Figure 3: REC CIDs creation

Estimation of the Arkreen Network green data size stored in Filecoin green storage system

Model Design

We evaluate the green data size of the Arkreen Network stored in the Filecoin green storage system based on the following simulated data.

Every one hour (1 hour), a miner will send a PoGG data report to Arkreen Network. Hence, one miner will send 24 PoGG data reports to a network in a day. Let’s consider the following sample green data (PoGG) such that: [PoGG_01, PoGG _02, PoGG _03,... PoGG _12] from the inverters or solar panels after every five minutes; each PoGG data contains 12 bytes of the data size, hence the total PoGG sample is: [PoGG _12 X 12 = 144 bytes]. The standard schema of the Arkreen Network signed_data transactions contains the following parameters and data sizes: [Version 1 byte, Signature (r) 32 bytes, Signature (s) 32 bytes, and Signature (v) 1 byte]. There is an additional 66-byte message size that is accounted for by protocol buffer tags (Protobuf Tags).

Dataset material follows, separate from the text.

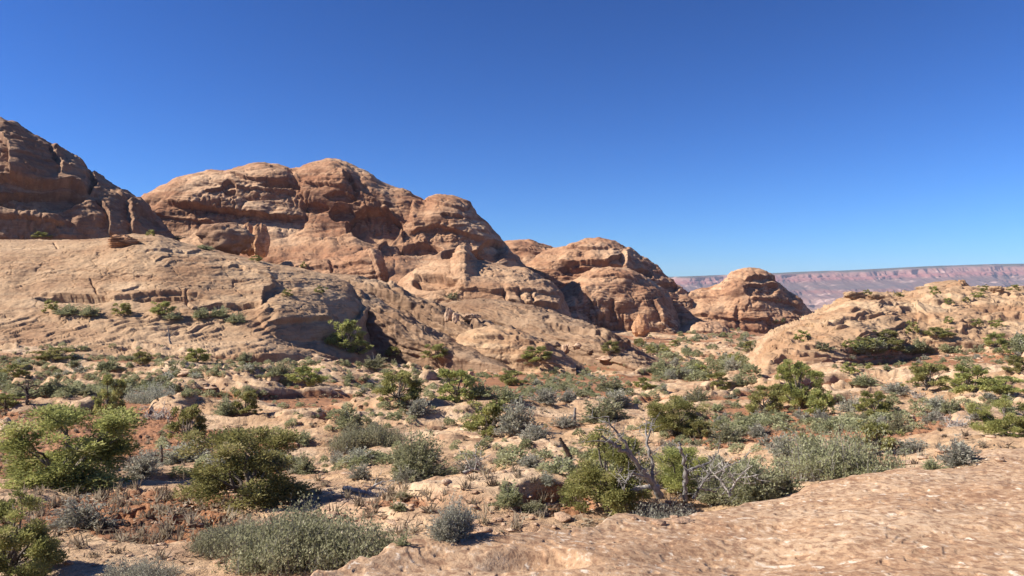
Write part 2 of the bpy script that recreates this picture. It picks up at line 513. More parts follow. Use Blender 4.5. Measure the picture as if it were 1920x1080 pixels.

Total PoGG daily report data size is equal to the sum of total PoGG sample data, Arkreen Network transaction data signature parameters, and protobuf tags message size, such that:

PoGG report data = [144 bytes] + [66 bytes] + [66 bytes] = 276 bytes.

Therefore, in our estimation, we provide a single PoGG data report daily for PoGG data, which accounts for the 276 bytes of the data size payloads.

Now let’s look at the compressed and uncompressed data sizes of the PoGG to store in the Filecoin green storage system. We consider the duration of the report's PoGG data size based on an hour, day, year, and 10 years. Note that this is the parameter setting in the Arkreen Network to estimate the total PoGG data size consumption stored in the filecoin green network for a period of 10 years.

The four notable durations for accumulating the PoGG data on Filecoin green storage system are as follows:

1. PoGG report data size for one hour (1hr) is:

One miner's uncompressed data size in one hour's PoGG report is 0.28 KB.1,000,0000 miners because the uncompressed data size is 276 MB. 1,000,0000 miners for compressed data sizes of 92.00 MB.

2. PoGG report data size for one day (1day) is:

1 miner accounts for 6.63 KB of uncompressed data size for a daily report.1,000,0000 miners for uncompressed data sizes of 6.62 GB and 1,000,0000 miners for compressed data sizes of 2.21 GB.

3. PoGG data size report for one year (1yr) is:

In the year PoGG data report, the estimate of the uncompressed data size for one miner is 2.42 MB. 1,000,0000 miners for uncompressed data sizes of 2.42 TB and 1,000,0000 miners for compressed data sizes of 2.21 GB.

4. For the period of Ten years (10yrs), the PoGG report data size is:

1 miner for uncompressed data size for 10 years accounts for 24.18 MB, while 1,000,0000 miners for uncompressed data size is 24.18 TB. Also1,000,000 miners, the compressed data size is 8.06 TB.

What is the benefit of the compressed and uncompressed PoGG green data reports of the Arkreen Network being stored in the filecoin green storage?

For compressed PoGG, the data size is small and at the same time optimizes the network throughput and storage efficiency as well as low network bandwidth. While uncompressed can access real-time data hence it cost additional computation. Additionally, retrieving the data from filecoin green downloading the data then making a computation.